Music in Africa, portail de référence
Entre les exposés de deux professionnels de la musique, Michel Ngongo et Maïka Munan, l’assistance du jour avait tout aussi religieusement prêté l’oreille à celui du professeur Ribio Nzeza, vice-président de la Fondation Music in Africa. En effet, il fut d’un grand intérêt pour les jeunes musiciens et les professionnels présents.
Pour certains, l’expérience de la Fondation Music in Africa présentée par Pr Ribio Nzeza était une nouveauté. D’apprendre ainsi l’existence de cette plateforme, le nec plus ultra en matière de présentation de l’importante palette de la musique africaine, en a ravi plus d’un.
Qui plus est, insistant que « Music in Africa est le portail de référence pour les professionnels et les artistes et qu’il permet de connaître en temps réel les nouvelles tendances musicales sur le continent ». L’intérêt a été plus grand lorsqu’il a démontré les avantages et facilités offerts aux artistes congolais de se constituer une vitrine via le site.
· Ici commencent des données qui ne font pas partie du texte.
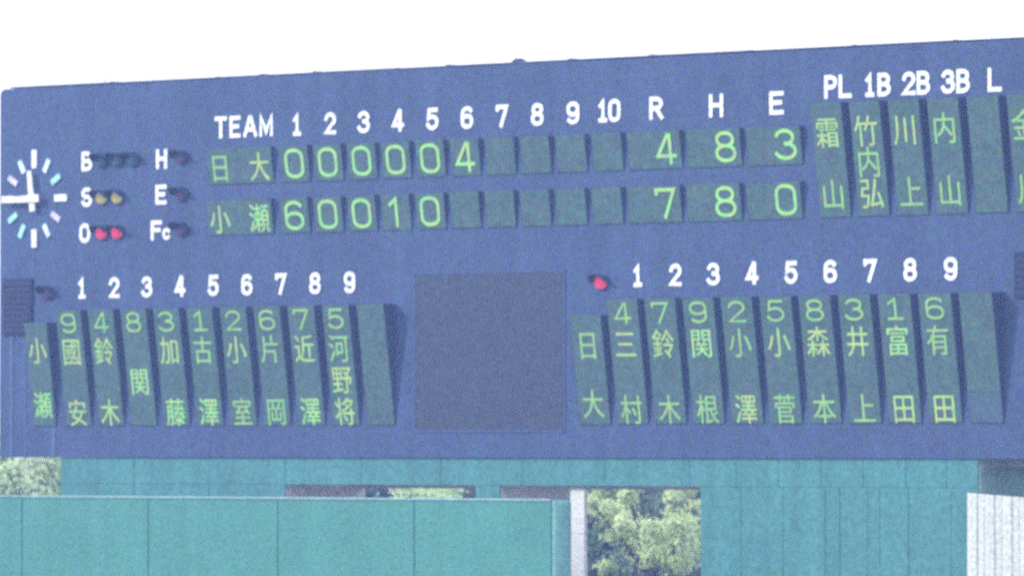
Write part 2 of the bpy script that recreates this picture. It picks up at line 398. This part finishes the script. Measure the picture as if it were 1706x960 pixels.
lamp(-14.45, 3.39, M['off_r']); lamp(2.62, 3.37, M['red'])

# clock
cx, cz = -14.92, 5.495
ck = MB().tube((0, 0, 0), (0, -0.16, 0), 0.09, 0.08, 16).build('clock', M['white'], sb, (cx, -0.001, cz))
for h in range(12):
    a = R(90 - 30 * h); big = h % 3 == 0
    L, wd = (0.40, 0.15) if big else (0.31, 0.125)
    ro = 1.08 if big else 0.98
    u = Vector((math.cos(a), 0, math.sin(a))); s = Vector((-u.z, 0, u.x)) * wd / 2
    p = [u * (ro - L) - s, u * ro - s, u * ro + s, u * (ro - L) + s]
    q = [Vector((a_.x, -0.04, a_.z)) for a_ in p]
    mesh_obj('hour_mark', [tuple(i) for i in p + q], [(4,5,6,7),(0,1,5,4),(1,2,6,5),(2,3,7,6),(3,0,4,7)][::1], M['white'] if big else M[('mark_p' if h in (4, 10) else 'mark_t' if h in (2, 7, 8) else 'mark')], ck)
def hand(name, ang, L, tail, w0, w1, y):
    u = Vector((math.cos(ang), 0, math.sin(ang))); s = Vector((-u.z, 0, u.x))
    p = [-u * tail - s * w0 / 2, u * L - s * w1 / 2, u * L + s * w1 / 2, -u * tail + s * w0 / 2]
    v = [(a.x, y, a.z) for a in p] + [(a.x, y - 0.03, a.z) for a in p]
    mesh_obj(name, v, [(4,5,6,7),(0,1,5,4),(1,2,6,5),(2,3,7,6),(3,0,4,7),(3,2,1,0)], M['white'], ck)
hand('hour_hand', R(97.5), 0.62, 0.28, 0.17, 0.13, -0.09)
hand('minute_hand', R(181.5), 0.92, 0.28, 0.17, 0.11, -0.125)

# louvred vents
for x0, x1, z0, z1 in ((-15.95, -14.98, 2.48, 3.73), (13.87, 14.85, 2.9, 3.80)):
    v_ = MB().box(x0, x1, -0.05, 0.0, z0, z1).build('vent', M['vent'], sb)
    k = 0
    z = z0 + 0.06
    while z < z1 - 0.1:
        mesh_obj('slat', [(x0+.04,-.055,z),(x1-.04,-.055,z),(x1-.04,-.066,z-.005),(x0+.04,-.066,z-.005),(x0+.04,-.055,z+.07),(x1-.04,-.055,z+.07)],
                 [(2,1,0,3),(3,4,5,2),(0,4,3),(1,2,5)], M['vent'], v_)
        z += 0.13
# pale conduits and strips on the lower left of the board
for x0, wd, z0, z1 in ((-14.36, 0.14, BZ0 + 0.02, 0.43), (-15.25, 0.05, BZ0 + 0.02, 2.46), (-15.75, 0.10, BZ0 + 0.02, 2.46), (-14.99, 0.05, 3.75, 4.38)):
    MB().bbox(x0, x0 + wd, -0.012, 0.0, z0, z1, 0.004).build('conduit', M['pipe'], sb)

# central video screen: dark field of modules in a flush frame
vs = MB().box(-2.86, 1.50, -0.015, 0.0, 0.36, 3.60).build('video_screen', M['video'], sb)
fr = 0.07
for (a, b, c, d) in ((-2.86-fr, -2.865, 0.36-fr, 3.60+fr), (1.505, 1.50+fr, 0.36-fr, 3.60+fr), (-2.86, 1.50, 3.605, 3.60+fr), (-2.86, 1.50, 0.36-fr, 0.355)):
    MB().bbox(a, b, -0.017, 0.0, c, d, 0.004).build('screen_frame', M['frame'], vs)
# ------------------------------------------------------------------ teal support wall under the board
sw = empty('support_wall', (-1.0, 1.3, 0), label='teal wall under the scoreboard with two openings that show trees', cat='wall')
sw_off = Vector((1.22, -1.3, 0))
def swp(name, x0, x1, y0, y1, z0, z1, m, ch=0.008):
    return MB().bbox(x0, x1, y0, y1, z0, z1, ch).build(name, m, sw, tuple(sw_off))
WY0, WY1, TOPZ = 0.07, 2.40, Z0 + BZ0 - 0.004
OPZ = Z0 - 0.815
SILL = Z0 - 3.6
# solid cores (structure) with separate face sheets in front
for x0, x1 in ((-14.32, -7.10), (-1.33, -0.62), (5.13, 12.64)):
    swp('pier', x0, x1, WY0, WY1, 0, OPZ, M['jamb'], 0.004)
swp('lintel', -14.32, 12.64, WY0, WY1, OPZ + 0.002, TOPZ, M['jamb'], 0.004)
swp('sill_wall', -7.098, -1.332, WY0 + 0.1, WY1 - 0.1, 0, SILL, M['jamb'])
swp('sill_wall', -0.618, 5.128, WY0 + 0.1, WY1 - 0.1, 0, SILL, M['jamb'])
swp('back_beam', -7.098, -1.332, 2.25, 2.38, OPZ - 0.08, OPZ - 0.002, M['jamb'])
swp('back_beam', -0.618, 5.128, 2.25, 2.38, OPZ - 0.08, OPZ - 0.002, M['jamb'])
# top band sheets
x = -14.32
for wd in (2.4, 2.4, 2.4, 2.35, 2.4, 2.4, 2.4, 2.4, 1.3, 1.16, 1.16, 1.14, 1.14, 1.08, 0.83):
    x1 = min(12.64, x + wd)
    if x1 - x > 0.1: swp('wall_sheet', x, x1 - 0.003, WY0 - 0.03, WY0 - 0.002, OPZ + 0.003, TOPZ, M['green'])
    x = x1
# lower sheets beside the openings
x = 5.14
for wd in (1.13, 1.16, 1.15, 1.13, 1.10, 1.12, 0.72):
    x1 = min(12.64, x + wd)
    swp('wall_sheet', x, x1 - 0.004, WY0 - 0.033 - random.uniform(0, .006), WY0 - 0.002, 0, OPZ, M['green']); x = x1
for xr, c in ((8.92, M['cap']), (10.0, M['green'])):
    MB().bbox(xr, xr + 0.045, WY0 - 0.048, WY0 - 0.042, 0, OPZ, 0.002).build('cover_strip', M['fence'] if c is M['cap'] else M['green'], sw, tuple(sw_off))
swp('wall_sheet', -1.33, -0.62, WY0 - 0.03, WY0 - 0.002, 0, OPZ, M['green'])
for i in range(3): swp('wall_sheet', -14.32 + 2.407 * i, -14.32 + 2.407 * (i + 1) - 0.012, WY0 - 0.03, WY0 - 0.002, 0, OPZ, M['green'])
# end face sheet (faces right, shade put into its teal paint) and dark gap under the board
MB().box(12.642, 12.67, WY0, WY1, 0, OPZ + 0.40).build('end_sheet', M['end'], sw, tuple(sw_off))
MB().box(12.642, 17.3, 0.9, 2.3, OPZ + 0.42, TOPZ).build('rear_beam', M['jamb'], sw, tuple(sw_off))

# pale post standing behind the left jamb of the right opening
ps = empty('post', (1.74, 0.20, 0), label='pale lavender flat-faced post standing at the left of the tree-filled opening', cat='post')
for i in range(7):
    MB().bbox(-0.21, 0.21, -0.04, 0.04, 1.2 * i, min(Z0 - 0.83, 1.2 * (i + 1)) - 0.008, 0.01).build('segment', M['post'], ps)

# ------------------------------------------------------------------ padded outfield fence in front
FY0, FY1, FTOP = -3.0, -2.5, Z0 - 1.055
fe = empty('outfield_fence', (-6.0, -2.75, 0), label='long teal padded fence in front of the wall with pale top edge and rounded end', cat='fence')
off = Vector((6.0, 2.75, 0))
fx = [-27.9, -23.9, -19.93, -15.93, -11.94, -7.90, -3.90, 0.17, 4.12]
for i in range(len(fx) - 1):
    MB().bbox(fx[i] + 0.008, fx[i+1] - 0.008, FY0, FY1, 0, FTOP - 0.05, 0.012).build('fence_pad', M['fence'], fe, tuple(off))
    MB().box(fx[i] - 0.012, fx[i] + 0.012, FY0 + 0.03, FY1 - 0.03, 0, FTOP - 0.06).build('seam_strip', M['seam'], fe, tuple(off))
MB().bbox(fx[0], 4.11, FY0 - 0.02, FY1 + 0.02, FTOP - 0.048, FTOP, 0.012).build('top_cap', M['cap'], fe, tuple(off))
# rounded end pad: quarter-round in plan and at the top
v = []; f = []; prof = []
for i in range(9):
    a = R(-90 + 180 * i / 8)
    prof.append((4.14 + 0.16 * math.cos(a), (FY0 + FY1) / 2 + 0.25 * math.sin(a)))
lv = [(0, 1.0, 0), (FTOP - 0.16, 1.0, 0), (FTOP - 0.10, 0.95, 0), (FTOP - 0.05, 0.75, 0), (FTOP - 0.03, 0.4, 0)]
for z, s, _ in lv:
    for px, py in prof: v.append((4.14 + (px - 4.14) * s, py, z - (0.0)))
m_ = len(prof)
for j in range(len(lv) - 1):
    for i in range(m_ - 1): f.append((j*m_+i, j*m_+i+1, (j+1)*m_+i+1, (j+1)*m_+i))
f.append(tuple(range((len(lv)-1)*m_, len(lv)*m_)))
mesh_obj('end_pad', v, f, M['fence_l'], fe, tuple(off), smooth=True)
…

Il a souligné que, par-delà l’ouverture au monde, il permet, de manière efficiente, l’interconnexion entre artistes africains.
Depuis 2015, la Fondation Music in Africa organise avec ses partenaires locaux, notamment le bureau de liaison de Goethe-Institut Kinshasa, des ateliers destinés aux artistes, managers et professionnels du secteur musical.
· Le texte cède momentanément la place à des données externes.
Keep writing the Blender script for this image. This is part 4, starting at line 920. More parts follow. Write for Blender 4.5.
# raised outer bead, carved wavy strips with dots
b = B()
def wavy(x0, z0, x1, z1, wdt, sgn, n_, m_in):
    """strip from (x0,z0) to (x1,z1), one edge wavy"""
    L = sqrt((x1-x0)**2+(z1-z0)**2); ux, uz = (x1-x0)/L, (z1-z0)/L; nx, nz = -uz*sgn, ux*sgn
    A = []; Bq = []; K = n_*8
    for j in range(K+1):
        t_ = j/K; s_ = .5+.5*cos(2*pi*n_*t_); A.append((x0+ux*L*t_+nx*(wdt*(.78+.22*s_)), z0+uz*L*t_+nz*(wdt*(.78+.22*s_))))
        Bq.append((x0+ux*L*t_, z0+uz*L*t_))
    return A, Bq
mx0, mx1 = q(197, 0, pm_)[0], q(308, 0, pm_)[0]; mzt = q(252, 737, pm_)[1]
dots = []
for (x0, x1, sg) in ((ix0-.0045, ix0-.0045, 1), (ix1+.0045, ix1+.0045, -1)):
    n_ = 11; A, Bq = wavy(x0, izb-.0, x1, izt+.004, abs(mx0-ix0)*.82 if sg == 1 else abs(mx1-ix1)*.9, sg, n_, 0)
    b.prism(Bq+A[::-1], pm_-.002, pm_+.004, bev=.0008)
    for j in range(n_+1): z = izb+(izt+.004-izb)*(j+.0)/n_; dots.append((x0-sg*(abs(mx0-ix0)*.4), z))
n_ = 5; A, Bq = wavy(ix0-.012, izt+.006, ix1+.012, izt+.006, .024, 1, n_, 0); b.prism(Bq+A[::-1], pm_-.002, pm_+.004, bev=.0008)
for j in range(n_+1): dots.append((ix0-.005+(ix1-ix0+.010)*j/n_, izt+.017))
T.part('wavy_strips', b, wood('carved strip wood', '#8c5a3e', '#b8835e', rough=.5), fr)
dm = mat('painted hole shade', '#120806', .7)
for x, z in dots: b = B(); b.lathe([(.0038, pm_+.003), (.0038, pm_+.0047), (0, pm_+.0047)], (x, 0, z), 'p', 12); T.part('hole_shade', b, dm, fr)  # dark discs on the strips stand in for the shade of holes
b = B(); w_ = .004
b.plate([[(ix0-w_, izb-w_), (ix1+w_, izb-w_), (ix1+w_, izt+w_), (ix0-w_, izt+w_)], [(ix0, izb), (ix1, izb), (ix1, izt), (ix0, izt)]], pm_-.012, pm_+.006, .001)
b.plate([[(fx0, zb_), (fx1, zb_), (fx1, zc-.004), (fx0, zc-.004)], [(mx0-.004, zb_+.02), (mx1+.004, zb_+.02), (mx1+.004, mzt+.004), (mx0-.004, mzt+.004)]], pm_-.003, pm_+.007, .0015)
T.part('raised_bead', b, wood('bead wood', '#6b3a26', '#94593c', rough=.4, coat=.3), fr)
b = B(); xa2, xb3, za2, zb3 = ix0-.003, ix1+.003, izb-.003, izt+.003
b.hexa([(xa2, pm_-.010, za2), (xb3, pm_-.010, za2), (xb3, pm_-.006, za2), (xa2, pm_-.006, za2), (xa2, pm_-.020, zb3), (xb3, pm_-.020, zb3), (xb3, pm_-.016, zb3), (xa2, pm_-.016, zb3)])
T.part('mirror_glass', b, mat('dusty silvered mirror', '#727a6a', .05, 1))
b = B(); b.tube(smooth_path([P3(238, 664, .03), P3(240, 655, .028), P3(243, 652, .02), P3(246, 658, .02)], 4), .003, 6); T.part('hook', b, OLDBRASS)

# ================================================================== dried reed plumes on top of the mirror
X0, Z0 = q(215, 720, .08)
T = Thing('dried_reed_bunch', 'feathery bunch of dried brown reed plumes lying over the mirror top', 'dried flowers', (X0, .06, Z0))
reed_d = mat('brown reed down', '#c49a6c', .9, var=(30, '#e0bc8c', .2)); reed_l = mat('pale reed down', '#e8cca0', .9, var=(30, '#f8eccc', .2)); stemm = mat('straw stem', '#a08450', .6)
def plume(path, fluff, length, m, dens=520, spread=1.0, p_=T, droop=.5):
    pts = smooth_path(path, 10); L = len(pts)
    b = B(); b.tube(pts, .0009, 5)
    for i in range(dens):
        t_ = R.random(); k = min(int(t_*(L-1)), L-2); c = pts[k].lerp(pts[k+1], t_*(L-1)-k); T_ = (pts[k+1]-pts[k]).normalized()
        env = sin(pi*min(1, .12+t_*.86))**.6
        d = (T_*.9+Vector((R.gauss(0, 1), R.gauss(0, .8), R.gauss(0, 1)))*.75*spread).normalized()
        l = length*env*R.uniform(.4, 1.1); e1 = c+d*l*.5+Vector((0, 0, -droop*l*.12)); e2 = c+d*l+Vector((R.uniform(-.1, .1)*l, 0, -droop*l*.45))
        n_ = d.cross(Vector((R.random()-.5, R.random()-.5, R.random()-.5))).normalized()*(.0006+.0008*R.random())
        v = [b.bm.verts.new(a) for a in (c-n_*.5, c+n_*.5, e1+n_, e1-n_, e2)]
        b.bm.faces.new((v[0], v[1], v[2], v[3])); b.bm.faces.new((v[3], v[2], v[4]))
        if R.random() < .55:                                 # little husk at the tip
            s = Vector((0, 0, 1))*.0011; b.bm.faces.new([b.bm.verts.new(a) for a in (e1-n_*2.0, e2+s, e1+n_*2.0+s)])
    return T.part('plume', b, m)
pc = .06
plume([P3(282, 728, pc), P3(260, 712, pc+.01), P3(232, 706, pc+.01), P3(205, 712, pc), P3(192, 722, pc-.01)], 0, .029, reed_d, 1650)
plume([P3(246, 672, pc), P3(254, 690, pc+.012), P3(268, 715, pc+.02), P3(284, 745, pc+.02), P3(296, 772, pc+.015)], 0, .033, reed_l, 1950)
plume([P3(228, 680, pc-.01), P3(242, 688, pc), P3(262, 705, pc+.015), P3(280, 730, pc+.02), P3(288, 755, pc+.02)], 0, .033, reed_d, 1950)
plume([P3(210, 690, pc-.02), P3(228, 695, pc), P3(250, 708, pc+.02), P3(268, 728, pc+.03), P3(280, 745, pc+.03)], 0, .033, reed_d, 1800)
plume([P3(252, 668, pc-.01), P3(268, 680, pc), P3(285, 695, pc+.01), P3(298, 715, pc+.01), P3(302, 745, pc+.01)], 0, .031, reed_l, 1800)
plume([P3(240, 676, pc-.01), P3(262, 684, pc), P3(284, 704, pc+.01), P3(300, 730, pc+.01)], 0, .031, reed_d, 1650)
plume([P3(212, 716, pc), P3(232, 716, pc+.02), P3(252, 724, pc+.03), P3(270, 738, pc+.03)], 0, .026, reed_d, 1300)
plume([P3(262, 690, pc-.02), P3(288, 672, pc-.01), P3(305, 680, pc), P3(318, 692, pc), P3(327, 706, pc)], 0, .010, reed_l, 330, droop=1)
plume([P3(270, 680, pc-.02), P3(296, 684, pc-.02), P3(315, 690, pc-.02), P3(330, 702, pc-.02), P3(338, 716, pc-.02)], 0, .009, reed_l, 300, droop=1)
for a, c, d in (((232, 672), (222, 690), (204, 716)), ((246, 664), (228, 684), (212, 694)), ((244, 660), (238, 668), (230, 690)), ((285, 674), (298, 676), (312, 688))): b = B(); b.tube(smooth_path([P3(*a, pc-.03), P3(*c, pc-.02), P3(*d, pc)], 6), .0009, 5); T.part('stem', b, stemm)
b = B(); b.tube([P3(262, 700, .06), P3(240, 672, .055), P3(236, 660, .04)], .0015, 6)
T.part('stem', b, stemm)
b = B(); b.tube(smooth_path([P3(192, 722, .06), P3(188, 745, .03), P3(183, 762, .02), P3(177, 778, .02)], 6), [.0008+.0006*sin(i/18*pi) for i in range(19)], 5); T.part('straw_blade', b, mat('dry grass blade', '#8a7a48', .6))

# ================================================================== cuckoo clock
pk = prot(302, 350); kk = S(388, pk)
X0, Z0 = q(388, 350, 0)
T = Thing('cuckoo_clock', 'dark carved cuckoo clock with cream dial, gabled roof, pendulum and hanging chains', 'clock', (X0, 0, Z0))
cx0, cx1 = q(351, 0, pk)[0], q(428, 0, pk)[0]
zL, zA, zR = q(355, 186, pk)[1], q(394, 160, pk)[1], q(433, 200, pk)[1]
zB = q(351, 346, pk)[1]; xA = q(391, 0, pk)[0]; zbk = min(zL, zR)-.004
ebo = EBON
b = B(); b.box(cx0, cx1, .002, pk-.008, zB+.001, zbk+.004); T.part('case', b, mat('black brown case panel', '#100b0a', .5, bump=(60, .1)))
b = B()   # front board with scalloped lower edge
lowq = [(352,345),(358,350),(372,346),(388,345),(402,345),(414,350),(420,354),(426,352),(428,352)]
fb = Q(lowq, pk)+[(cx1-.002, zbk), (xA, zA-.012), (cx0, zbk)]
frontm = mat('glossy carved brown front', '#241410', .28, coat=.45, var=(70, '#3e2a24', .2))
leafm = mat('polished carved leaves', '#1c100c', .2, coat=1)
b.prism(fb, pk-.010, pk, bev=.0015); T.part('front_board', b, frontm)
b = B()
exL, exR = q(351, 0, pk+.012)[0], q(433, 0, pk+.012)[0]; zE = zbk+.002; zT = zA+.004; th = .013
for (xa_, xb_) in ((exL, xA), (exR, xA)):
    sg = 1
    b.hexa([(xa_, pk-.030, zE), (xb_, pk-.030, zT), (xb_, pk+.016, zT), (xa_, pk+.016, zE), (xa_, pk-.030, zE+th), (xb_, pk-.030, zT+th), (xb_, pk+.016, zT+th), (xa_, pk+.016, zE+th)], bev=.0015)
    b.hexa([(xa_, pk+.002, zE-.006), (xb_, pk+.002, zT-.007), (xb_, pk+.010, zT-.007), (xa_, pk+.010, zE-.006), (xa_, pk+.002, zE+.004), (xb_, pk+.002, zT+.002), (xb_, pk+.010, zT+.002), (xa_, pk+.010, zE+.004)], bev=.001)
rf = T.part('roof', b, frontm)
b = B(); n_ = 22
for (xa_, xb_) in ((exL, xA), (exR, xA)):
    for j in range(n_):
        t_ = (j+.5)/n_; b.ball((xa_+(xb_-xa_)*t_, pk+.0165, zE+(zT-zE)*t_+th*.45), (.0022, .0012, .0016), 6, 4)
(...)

Il apparait que le colloque scientifique organisé pendant le festival Rumba Parade était d’une importance capitale pour les étudiants et les professionnels de la musique congolaise.
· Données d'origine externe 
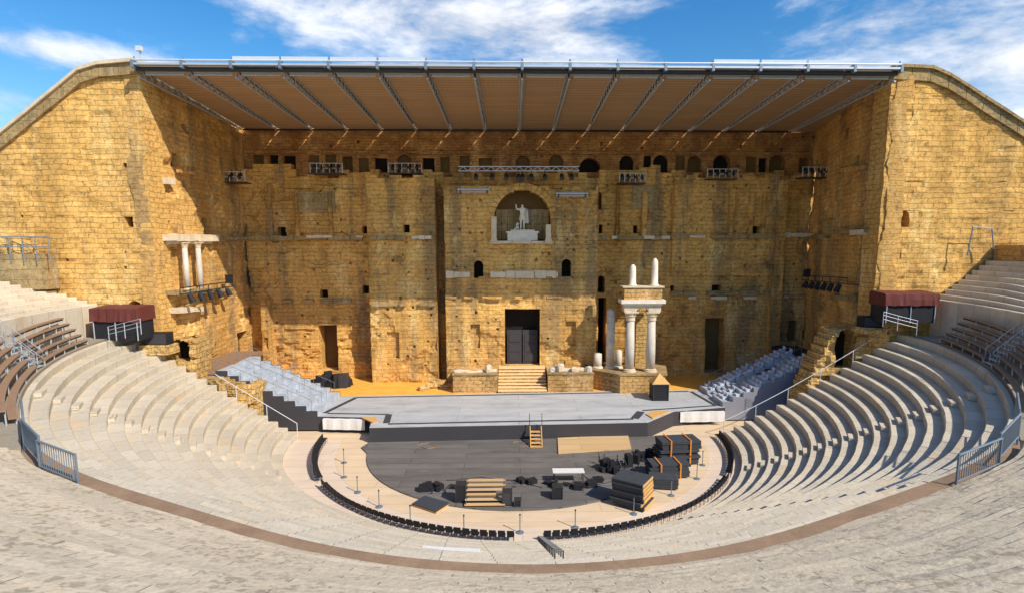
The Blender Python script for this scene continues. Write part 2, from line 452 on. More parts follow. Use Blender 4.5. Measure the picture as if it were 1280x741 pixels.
for b in BLOBS: tot = w.math('ADD', tot, blob(*b))
cl = w.ramp(tot, .50, .98)
cl = w.math('MULTIPLY', cl, w.ramp(el, .0, .08))
shade = w.math('MULTIPLY_ADD', w.ramp(puff, .3, .75), 2.6, 5.6)
cc = w.new('ShaderNodeCombineXYZ'); w.put(cc.inputs[0], w.math('MULTIPLY', shade, .97)); w.put(cc.inputs[1], w.math('MULTIPLY', shade, .985)); w.put(cc.inputs[2], w.math('MULTIPLY', shade, 1.03))
skyc = w.mix(w.math('MULTIPLY', cl, .92), hs.outputs[0], cc.outputs[0])
w.put(bg.inputs['Color'], skyc); bg.inputs['Strength'].default_value = .15
sl = bpy.data.lights.new('sun', 'SUN'); sl.energy = 5.0; sl.angle = rad(.53); sl.color = (1, .93, .82)
so = bpy.data.objects.new('sun', sl); COL.objects.link(so); so.rotation_euler = sundir.to_track_quat('Z', 'Y').to_euler(); so.location = sundir*200
S.view_settings.view_transform = 'Standard'; S.view_settings.look = 'None'; S.view_settings.exposure = 0

# ------------------------------------------------------------------ ground
struct('ground', MB().b2(-1500, 1500, -1500, 1500, -2.2, -1.6), M['hill'])
CXC, CYC = .3, -13.7
def pol(R, a, z): return Vector((CXC+R*math.sin(a), CYC-R*math.cos(a), z))
ZO = -1.3
struct('passage_floor', MB().b2(-34, 34, -14.2, -13, -1.6, ZO-.03).b2(-34, 34, -13, -6.5, -1.55, ZO-.034).b2(-34, 34, -6.5, 6, -1.56, -.08), M['sand'])
_rr = lambda a: 16.8+(1.85*abs(math.sin(rad(a)))**4 if a < 0 else 0)
poly = [(pol(_rr(a), rad(a), 0).x, pol(_rr(a), rad(a), 0).y) for a in range(-90, 91, 3)]
struct('orchestra_ring_floor', MB().prism(poly, -1.6, ZO-.012), M['sand2'])
poly = [(pol(14.6, rad(a), 0).x, pol(14.6, rad(a), 0).y) for a in range(-90, 91, 3)]
struct('orchestra_floor', MB().prism(poly, -1.59, ZO), M['sand'])
OE = [(-12.0, -14.3), (-12.4, -15.6)]+[(-.3-11.4*math.cos(rad(a)), -15.4-10.9*math.sin(rad(a))) for a in range(8, 170, 6)]+[(11.4, -15.2), (11.2, -13.4)]
bo = MB().prism(OE, -1.58, ZO+.10).build('black_floor_cloth', M['black_floor'])
tag(bo, 'black rounded dance floor laid in front of the stage', 'floor covering')

# orange earth strip between stage and wall
struct('earth_floor', MB().b2(-28.6, 31.5, -7, 4, -1.5, -.03), M['yellow'])

# ------------------------------------------------------------------ lower cavea
N1 = 16
def warp(a):
    w_ = abs(math.sin(a))**4
    return (w_*2.3, w_*2.0) if a < 0 else (w_*1.8, w_*1.9)
def low(k, a):
    t = k/N1; dr, dz = warp(a)
    bp = math.exp(-((abs(math.degrees(a))-26)/15)**2)
    d0 = 1.8*abs(math.sin(a))**4 if a < 0 else 0.0
    return 16.7+t*12.3+d0*(1-t)+dr*t-1.05*bp*t, ZO+.42+t*6.2+dz*(t if a < 0 else t**1.7)
cav = thing('lower_seating', 'pale limestone half circle of worn stepped seat rows rising from the orchestra', 'stone seating', (CXC, CYC-16.7, ZO))
rj = random.Random(3)
def seat_strip(fR, fz, k, a0, a1, da=1.0, depth_fn=None, jit=.02, zb=None, lip=0.0, slope=0.0):
    """one curved step: riser + tread, angle range in degrees"""
    n = max(2, int(round((a1-a0)/da))); mb = MB(); mb.uv = []
    rows = []
    for i in range(n+1):
        a = rad(a0+(a1-a0)*i/n)
        r, z = fR(k, a), fz(k, a); r2 = fR(k+1, a); zlow = (fz(k-1, a) if zb is None else zb)
        def nz(s_): return noise.noise(Vector((a*r*.9, k*3.7+s_, 1.3)))*jit + noise.noise(Vector((a*r*.25, k*5.1+s_, 8.3)))*jit*1.2
        e = nz(0)
        rows.append([pol(r+e, a, zlow-.05), pol(r+e*1.5-lip*.0, a, z-.05), pol(r+.05+e*1.5, a, z+nz(2)*.7), pol(r2+(.12 if slope == 0 else .01), a, z+nz(3)*.6+slope*(fz(k+1, a)-z if slope else 0))])
        arc = a*r
        for v in (k+.02, k+.3, k+.35, k+.98): mb.uv.append((arc+k*.77, v))
    for i, rw in enumerate(rows): mb.v += [tuple(p) for p in rw]
    for i in range(n):
        for j in range(3): mb.f.append((i*4+j, i*4+4+j, i*4+5+j, i*4+1+j))
    for i in (0, n):    # end caps
        b = len(mb.v); p = rows[i]
        mb.v += [tuple(x) for x in (p[0], p[1], p[2], p[3], p[3]-Vector((0, 0, p[3].z-p[0].z)))]
        mb.uv += [(i*.3, k+.1), (i*.3, k+.5), (i*.3, k+.5), (i*.3+.8, k+.5), (i*.3+.8, k+.1)]
        mb.f.append((b, b+1, b+2, b+3, b+4))
    return mb
fR1 = lambda k, a: low(k, a)[0]
fz1 = lambda k, a: low(k, a)[1]
for k in range(N1+1):
    top_ = k == N1
    mb = seat_strip((lambda kk, a: low(min(kk, N1), a)[0]+(.35 if kk > N1 else 0)), (lambda kk, a: low(kk, a)[1]), k, -91.5, 91.5, 1.0, zb=(ZO-.1 if k == 0 else None), jit=.024)
    mb.build('seat_row', M['seat'], cav)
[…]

« Il est crucial de restaurer l’histoire », a déclaré Maïka Munan. Avant d’ajouter : « Il faut que les gens écrivent cette histoire de la musique congolaise avec des données scientifiques. Il faut que tout ce qui a été joué intuitivement soit codifié. Il faut des partitions écrites de toutes les musiques que nous avons créées, pour pouvoir les transmettre sans distorsion, parce que ce que l’on transmet oralement finit par subir une distorsion. Et, au bout du compte, ce que l’on transmet n’est pas fidèle à la source ».